The recent David Barboza piece in the NYT proved the lie about our “massive” trade deficit with China (i.e., we’re just renting their labor for end-of-global-supply-chain assembly), and yet we’ll see Congress get jacked up enough about such misleading stats to engage in all sorts of restrictions on trade.
Meanwhile, watch so many American companies (e.g., GE, Motorola, Nike, Wal-mart, GM) do their best to hide just how dependent they’ve become on Asia and China in particular for their global profits.
China’s rise in global manufacturing/assembly hasn’t produced global brands as Japan’s did a couple decades earlier, but so flush are some Chinese and Indian and Russian companies that they’ve started hunting for acquisitions in the West.
Lions, tigers and bears, oh my!
Especially in the case of Russian and Chinese companies, is this unfair if government backing is part of the mix? All things being equal, it’s better for such acquiring companies to steer clear of such government ties, because unless they do, the West is right to complain about unfair advantages. Understandable for New Core powers to engage in enough protectionism to let those firms flourish and establish themselves for such overseas projections of power, but once those firms reach that point, it’s either choose the pathway of privatization or face similar protectionism from other states.

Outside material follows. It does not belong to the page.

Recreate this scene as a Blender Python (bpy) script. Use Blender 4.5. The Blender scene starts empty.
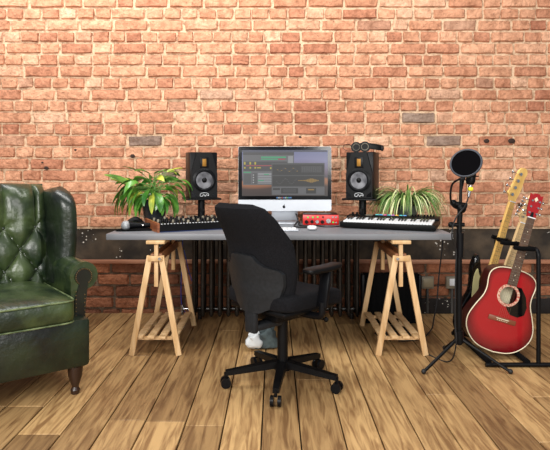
import bpy, bmesh, math, random
from mathutils import Vector, Matrix, Euler, noise
random.seed(7)
PI = math.pi
C = bpy.context.scene.collection

# ------------------------------------------------------------------ camera, world, lights, exposure
F = 571.0; HZ = 168.0; CAMZ = 1.13
cam_d = bpy.data.cameras.new('camera'); cam = bpy.data.objects.new('camera', cam_d); C.objects.link(cam)
cam.location = (0, 0, CAMZ); cam.rotation_euler = (PI/2, 0, 0)
cam_d.sensor_fit = 'HORIZONTAL'; cam_d.sensor_width = 36.0; cam_d.lens = 36.0*F/550.0
cam_d.shift_y = -(225.0-HZ)/550.0; cam_d.clip_start = 0.05
bpy.context.scene.camera = cam
W = bpy.data.worlds.new('world'); bpy.context.scene.world = W; W.use_nodes = True
W.node_tree.nodes['Background'].inputs[0].default_value = (0.86, 0.92, 1.0, 1)
W.node_tree.nodes['Background'].inputs[1].default_value = 0.30
def area(name, loc, target, sx, sy, power, color):
    d = bpy.data.lights.new(name, 'AREA'); d.shape = 'RECTANGLE'; d.size = sx; d.size_y = sy
    d.energy = power; d.color = color
    o = bpy.data.objects.new(name, d); C.objects.link(o); o.location = loc
    o.rotation_euler = (Vector(target)-Vector(loc)).to_track_quat('-Z', 'Y').to_euler()
    return o
area('window_light', (-1.8, -0.9, 2.25), (0.0, 4.4, 0.9), 2.4, 1.7, 165, (1.0, 0.975, 0.94))
area('fill_light_right', (1.6, -1.2, 1.8), (0.3, 4.4, 0.7), 1.8, 1.5, 78, (1.0, 0.975, 0.94))  # added low frontal fill that brightens under the desk, not a known window
area('relief_top_light', (-0.8, 3.1, 3.5), (-0.4, 4.3, 0.9), 4.6, 0.5, 95, (1.0, 0.98, 0.95))  # added overhead strip, out of view, raking the bricks for relief
vs = bpy.context.scene.view_settings
vs.view_transform = 'Standard'; vs.look = 'None'; vs.gamma = 1; vs.use_curve_mapping = False
vs.exposure = 0.35

# ------------------------------------------------------------------ helpers
def P(px, py, Y): return Vector(((px-275.0)*Y/F, Y, CAMZ+(HZ-py)*Y/F))
def lin(c):
    c = c/255.0
    return c/12.92 if c <= 0.04045 else ((c+0.055)/1.055)**2.4
def S(r, g, b): return (lin(r), lin(g), lin(b), 1)
_m = {}
def mat(name, c, rough=0.6, metal=0.0, c2=None, scale=8.0, bump=0.0, bscale=None, emit=None, es=1.0, stretch=None, coat=0.0, contrast=(0.35, 0.65), spec=0.5):
    if name in _m: return _m[name]
    m = bpy.data.materials.new(name); m.use_nodes = True; nt = m.node_tree
    b = nt.nodes['Principled BSDF']
    b.inputs['Base Color'].default_value = c; b.inputs['Roughness'].default_value = rough
    b.inputs['Metallic'].default_value = metal; b.inputs['Coat Weight'].default_value = coat
    b.inputs['Specular IOR Level'].default_value = spec
    tc = nt.nodes.new('ShaderNodeTexCoord'); mp = nt.nodes.new('ShaderNodeMapping')
    nt.links.new(tc.outputs['Object'], mp.inputs['Vector'])
    if stretch: mp.inputs['Scale'].default_value = stretch
    n = nt.nodes.new('ShaderNodeTexNoise'); n.inputs['Scale'].default_value = scale; n.inputs['Detail'].default_value = 5
    nt.links.new(mp.outputs[0], n.inputs['Vector'])
    if c2 is None: c2 = tuple(min(1, x*0.86) for x in c[:3])+(1,)
    r = nt.nodes.new('ShaderNodeValToRGB'); r.color_ramp.elements[0].position = contrast[0]; r.color_ramp.elements[1].position = contrast[1]
    r.color_ramp.elements[0].color = c2; r.color_ramp.elements[1].color = c
    nt.links.new(n.outputs['Fac'], r.inputs[0]); nt.links.new(r.outputs[0], b.inputs['Base Color'])
    if bump:
        n2 = nt.nodes.new('ShaderNodeTexNoise'); n2.inputs['Scale'].default_value = bscale or scale*4; n2.inputs['Detail'].default_value = 4
        nt.links.new(mp.outputs[0], n2.inputs['Vector'])
        bm_ = nt.nodes.new('ShaderNodeBump'); bm_.inputs['Strength'].default_value = bump; bm_.inputs['Distance'].default_value = 0.01
        nt.links.new(n2.outputs['Fac'], bm_.inputs['Height']); nt.links.new(bm_.outputs[0], b.inputs['Normal'])
    if emit:
        b.inputs['Emission Color'].default_value = emit; b.inputs['Emission Strength'].default_value = es
    _m[name] = m
    return m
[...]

Clearly, we want New Core companies to buy Old Core companies. It keeps us healthy to have our deadwood cleared, plus encouraging cross-ownership just jacks up the mutually-assured dependency between Old and New Core economies. But the process can’t proceed without further reform on the part of New Core governments, meaning more privatization, so it’s a delicate balance.

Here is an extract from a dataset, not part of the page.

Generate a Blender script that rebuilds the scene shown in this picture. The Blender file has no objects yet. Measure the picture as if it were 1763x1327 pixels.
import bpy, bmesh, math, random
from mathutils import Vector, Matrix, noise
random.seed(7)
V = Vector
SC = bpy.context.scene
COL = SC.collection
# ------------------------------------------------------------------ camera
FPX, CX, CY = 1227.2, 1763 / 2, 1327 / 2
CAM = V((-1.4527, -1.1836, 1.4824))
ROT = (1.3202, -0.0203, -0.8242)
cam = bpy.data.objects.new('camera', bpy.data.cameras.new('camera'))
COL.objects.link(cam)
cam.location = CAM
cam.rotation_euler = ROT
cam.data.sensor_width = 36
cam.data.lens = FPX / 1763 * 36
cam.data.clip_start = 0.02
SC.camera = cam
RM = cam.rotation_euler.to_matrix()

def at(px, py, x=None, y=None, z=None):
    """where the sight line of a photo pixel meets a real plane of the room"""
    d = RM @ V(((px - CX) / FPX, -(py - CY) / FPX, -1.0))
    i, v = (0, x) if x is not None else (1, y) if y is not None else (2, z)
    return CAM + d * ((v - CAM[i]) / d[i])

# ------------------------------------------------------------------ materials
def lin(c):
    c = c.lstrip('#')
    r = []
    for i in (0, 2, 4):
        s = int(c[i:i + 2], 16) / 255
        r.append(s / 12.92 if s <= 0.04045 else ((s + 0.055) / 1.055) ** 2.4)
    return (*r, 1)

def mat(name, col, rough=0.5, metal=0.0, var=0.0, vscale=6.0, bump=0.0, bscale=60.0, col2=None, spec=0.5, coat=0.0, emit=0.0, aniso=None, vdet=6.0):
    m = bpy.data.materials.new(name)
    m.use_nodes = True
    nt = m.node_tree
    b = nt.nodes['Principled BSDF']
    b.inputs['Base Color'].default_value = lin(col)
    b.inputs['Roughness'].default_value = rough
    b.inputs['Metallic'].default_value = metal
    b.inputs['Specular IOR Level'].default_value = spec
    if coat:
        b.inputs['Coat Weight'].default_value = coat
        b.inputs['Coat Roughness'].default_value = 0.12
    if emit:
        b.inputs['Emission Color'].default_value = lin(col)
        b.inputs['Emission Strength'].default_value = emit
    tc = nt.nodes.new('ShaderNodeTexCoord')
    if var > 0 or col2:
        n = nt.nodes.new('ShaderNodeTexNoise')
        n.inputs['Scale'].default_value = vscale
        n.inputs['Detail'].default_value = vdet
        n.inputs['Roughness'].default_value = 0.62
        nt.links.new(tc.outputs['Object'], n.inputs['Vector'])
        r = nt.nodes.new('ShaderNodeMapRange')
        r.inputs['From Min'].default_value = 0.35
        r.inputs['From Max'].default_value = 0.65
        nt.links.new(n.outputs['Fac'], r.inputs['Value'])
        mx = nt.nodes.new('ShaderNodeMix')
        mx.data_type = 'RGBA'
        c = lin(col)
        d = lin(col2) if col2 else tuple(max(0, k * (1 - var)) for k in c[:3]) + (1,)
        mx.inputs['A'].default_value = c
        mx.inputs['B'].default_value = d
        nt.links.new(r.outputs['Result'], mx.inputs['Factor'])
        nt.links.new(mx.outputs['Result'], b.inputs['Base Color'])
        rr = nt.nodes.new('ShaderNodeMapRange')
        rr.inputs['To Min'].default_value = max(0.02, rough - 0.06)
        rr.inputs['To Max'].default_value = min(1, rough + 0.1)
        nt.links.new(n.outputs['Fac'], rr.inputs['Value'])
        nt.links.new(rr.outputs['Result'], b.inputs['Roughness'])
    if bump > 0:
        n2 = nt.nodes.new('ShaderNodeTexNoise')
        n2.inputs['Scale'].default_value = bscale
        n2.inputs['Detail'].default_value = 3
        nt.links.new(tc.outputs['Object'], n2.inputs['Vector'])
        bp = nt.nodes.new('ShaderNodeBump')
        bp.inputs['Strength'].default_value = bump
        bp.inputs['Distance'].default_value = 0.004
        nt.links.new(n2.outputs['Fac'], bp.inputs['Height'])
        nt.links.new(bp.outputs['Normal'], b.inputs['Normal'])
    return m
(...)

Less delicate, in my mind, is when Congress steps in on things like information technology, which they inevitably screw up with their meddling. Trying to restrict the IT companies from selling to China unless China opens up more democratically on free speech is a heavy-handed approach. In the long-running war between censors and hacktivists, my money’s on the latter. The more the connectivity, the exponentially more the possible workarounds. The soft kill is the best kill and the IT soft kill is the best of all.

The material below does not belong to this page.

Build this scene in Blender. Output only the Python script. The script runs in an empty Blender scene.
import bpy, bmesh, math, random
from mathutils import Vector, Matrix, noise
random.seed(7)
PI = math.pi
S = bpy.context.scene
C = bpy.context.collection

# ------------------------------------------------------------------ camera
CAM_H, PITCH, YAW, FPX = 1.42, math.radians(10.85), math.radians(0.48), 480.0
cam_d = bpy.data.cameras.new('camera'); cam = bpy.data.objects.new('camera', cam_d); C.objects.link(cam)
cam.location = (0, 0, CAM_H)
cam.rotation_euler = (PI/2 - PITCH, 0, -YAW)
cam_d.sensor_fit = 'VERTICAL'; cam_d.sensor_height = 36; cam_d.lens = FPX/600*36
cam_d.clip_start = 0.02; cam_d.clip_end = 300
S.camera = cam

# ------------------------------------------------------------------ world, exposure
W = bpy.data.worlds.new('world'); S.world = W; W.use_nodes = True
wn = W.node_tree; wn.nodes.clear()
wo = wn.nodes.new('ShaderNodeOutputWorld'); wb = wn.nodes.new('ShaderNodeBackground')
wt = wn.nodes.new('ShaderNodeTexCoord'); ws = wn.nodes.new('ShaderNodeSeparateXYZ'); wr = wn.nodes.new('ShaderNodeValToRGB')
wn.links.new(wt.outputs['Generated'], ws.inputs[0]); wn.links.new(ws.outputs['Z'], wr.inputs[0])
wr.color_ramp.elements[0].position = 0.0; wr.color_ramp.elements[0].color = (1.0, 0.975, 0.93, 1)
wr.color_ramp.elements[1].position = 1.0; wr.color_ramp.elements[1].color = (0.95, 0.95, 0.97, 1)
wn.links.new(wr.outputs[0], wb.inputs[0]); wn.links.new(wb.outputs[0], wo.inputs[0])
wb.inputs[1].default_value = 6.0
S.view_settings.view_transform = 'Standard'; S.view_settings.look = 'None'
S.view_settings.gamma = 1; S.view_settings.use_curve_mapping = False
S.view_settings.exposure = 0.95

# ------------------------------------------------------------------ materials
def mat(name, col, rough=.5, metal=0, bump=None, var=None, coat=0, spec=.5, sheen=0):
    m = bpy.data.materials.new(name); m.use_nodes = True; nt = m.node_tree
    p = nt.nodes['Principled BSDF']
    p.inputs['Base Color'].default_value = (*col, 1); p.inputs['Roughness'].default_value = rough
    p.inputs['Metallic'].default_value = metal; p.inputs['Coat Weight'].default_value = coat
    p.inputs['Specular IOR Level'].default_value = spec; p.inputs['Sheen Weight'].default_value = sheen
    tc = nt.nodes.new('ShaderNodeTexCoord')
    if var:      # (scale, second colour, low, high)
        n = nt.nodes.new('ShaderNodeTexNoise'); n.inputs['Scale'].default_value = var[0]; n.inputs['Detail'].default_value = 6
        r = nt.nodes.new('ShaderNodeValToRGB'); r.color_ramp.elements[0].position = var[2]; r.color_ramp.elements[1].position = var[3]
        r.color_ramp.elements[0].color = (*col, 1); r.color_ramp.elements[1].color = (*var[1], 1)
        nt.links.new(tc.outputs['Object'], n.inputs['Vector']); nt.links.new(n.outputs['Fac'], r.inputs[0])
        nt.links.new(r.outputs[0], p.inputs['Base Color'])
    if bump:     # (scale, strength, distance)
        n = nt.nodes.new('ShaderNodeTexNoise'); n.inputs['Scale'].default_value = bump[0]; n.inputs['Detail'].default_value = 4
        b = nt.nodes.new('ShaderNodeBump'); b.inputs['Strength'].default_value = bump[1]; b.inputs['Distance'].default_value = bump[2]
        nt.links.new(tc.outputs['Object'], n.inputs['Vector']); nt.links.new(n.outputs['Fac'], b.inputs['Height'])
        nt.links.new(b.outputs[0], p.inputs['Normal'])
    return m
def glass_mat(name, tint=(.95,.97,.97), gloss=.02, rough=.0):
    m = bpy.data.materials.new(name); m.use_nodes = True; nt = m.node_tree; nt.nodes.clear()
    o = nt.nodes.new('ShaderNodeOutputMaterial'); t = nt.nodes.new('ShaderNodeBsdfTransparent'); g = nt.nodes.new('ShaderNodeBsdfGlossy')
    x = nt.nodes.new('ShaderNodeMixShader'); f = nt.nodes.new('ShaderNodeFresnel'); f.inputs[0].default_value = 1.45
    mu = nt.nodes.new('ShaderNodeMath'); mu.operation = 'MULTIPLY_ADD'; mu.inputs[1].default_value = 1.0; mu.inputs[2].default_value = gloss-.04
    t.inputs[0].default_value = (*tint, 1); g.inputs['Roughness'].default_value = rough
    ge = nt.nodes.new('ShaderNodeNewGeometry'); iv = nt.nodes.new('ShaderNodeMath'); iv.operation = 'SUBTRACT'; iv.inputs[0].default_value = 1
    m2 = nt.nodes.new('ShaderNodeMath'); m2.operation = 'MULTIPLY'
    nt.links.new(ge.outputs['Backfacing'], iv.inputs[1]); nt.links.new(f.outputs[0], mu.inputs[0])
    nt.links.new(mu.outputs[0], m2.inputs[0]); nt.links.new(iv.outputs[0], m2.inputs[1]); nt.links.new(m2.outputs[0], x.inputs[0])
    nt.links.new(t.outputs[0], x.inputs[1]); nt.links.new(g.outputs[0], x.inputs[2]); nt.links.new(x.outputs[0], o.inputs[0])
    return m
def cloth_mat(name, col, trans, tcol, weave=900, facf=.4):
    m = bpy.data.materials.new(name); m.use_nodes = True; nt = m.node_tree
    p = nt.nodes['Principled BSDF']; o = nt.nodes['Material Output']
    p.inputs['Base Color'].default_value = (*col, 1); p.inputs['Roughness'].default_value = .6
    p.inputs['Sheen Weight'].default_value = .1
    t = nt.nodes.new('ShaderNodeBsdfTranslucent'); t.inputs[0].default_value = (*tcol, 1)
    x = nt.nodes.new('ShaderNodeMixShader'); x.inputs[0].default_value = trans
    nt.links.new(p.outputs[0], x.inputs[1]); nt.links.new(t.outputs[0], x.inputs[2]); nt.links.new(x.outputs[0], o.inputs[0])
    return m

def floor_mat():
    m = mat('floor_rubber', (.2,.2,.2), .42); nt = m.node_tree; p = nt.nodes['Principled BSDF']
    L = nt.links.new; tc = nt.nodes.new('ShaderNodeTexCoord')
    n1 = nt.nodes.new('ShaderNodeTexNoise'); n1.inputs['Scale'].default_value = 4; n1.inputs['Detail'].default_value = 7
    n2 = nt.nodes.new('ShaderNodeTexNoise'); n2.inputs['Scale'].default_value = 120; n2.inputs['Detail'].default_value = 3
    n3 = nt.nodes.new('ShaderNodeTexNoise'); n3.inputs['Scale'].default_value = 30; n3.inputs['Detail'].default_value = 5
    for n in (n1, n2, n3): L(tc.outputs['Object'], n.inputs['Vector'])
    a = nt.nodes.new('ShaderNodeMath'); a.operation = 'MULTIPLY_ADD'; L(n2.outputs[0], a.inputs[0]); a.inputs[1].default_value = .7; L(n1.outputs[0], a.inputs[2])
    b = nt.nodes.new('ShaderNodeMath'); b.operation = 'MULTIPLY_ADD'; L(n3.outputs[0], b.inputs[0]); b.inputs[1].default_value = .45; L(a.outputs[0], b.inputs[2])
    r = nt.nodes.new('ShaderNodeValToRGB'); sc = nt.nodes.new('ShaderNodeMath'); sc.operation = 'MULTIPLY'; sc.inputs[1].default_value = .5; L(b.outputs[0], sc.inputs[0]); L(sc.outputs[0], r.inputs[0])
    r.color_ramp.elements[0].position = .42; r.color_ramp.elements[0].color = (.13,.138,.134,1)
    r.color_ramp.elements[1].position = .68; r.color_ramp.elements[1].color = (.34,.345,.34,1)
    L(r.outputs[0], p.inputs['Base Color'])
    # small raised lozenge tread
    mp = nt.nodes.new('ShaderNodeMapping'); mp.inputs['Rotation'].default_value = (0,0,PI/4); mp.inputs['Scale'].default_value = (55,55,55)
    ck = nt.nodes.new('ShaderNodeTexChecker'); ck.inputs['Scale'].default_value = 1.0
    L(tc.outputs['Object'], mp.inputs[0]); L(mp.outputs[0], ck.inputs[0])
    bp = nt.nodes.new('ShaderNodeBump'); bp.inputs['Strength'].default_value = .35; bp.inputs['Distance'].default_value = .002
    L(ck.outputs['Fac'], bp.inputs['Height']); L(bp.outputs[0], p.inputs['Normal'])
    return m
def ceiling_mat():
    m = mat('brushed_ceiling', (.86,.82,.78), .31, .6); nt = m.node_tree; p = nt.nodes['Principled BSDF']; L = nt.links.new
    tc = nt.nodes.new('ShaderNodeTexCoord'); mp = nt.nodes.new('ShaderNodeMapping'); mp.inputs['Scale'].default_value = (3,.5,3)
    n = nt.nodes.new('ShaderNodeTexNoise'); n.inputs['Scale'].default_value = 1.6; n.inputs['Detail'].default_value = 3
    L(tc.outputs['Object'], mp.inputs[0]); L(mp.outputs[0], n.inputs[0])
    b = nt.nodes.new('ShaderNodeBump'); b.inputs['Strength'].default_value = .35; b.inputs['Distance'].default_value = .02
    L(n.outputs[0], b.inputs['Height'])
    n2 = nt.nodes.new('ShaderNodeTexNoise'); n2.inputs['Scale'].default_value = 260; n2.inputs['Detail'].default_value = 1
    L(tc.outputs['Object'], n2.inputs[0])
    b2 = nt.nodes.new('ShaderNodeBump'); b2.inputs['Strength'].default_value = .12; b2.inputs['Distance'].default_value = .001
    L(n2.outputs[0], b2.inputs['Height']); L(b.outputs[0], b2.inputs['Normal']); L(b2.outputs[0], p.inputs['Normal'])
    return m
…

Bet on connectivity, I say.
And yet, you have to wonder: a few threats from Congress and a growing sense of moral unrest in the West about Google and MSN and their “collaboration” with Chinese censors, does this push Beijing to rein in the censors? Reading the fine print on the last story, you note that the censors censured were those involved with print media, and that the damning Party “letter did not address Beijing’s pressure on Web portals and search engines.
Still, if we speak softly and only threaten our stick every so often, there may be good things that result on China’s side. My only fear is that those who tend to wield the sticks in Congress also speak the loudest, and most crudely about China.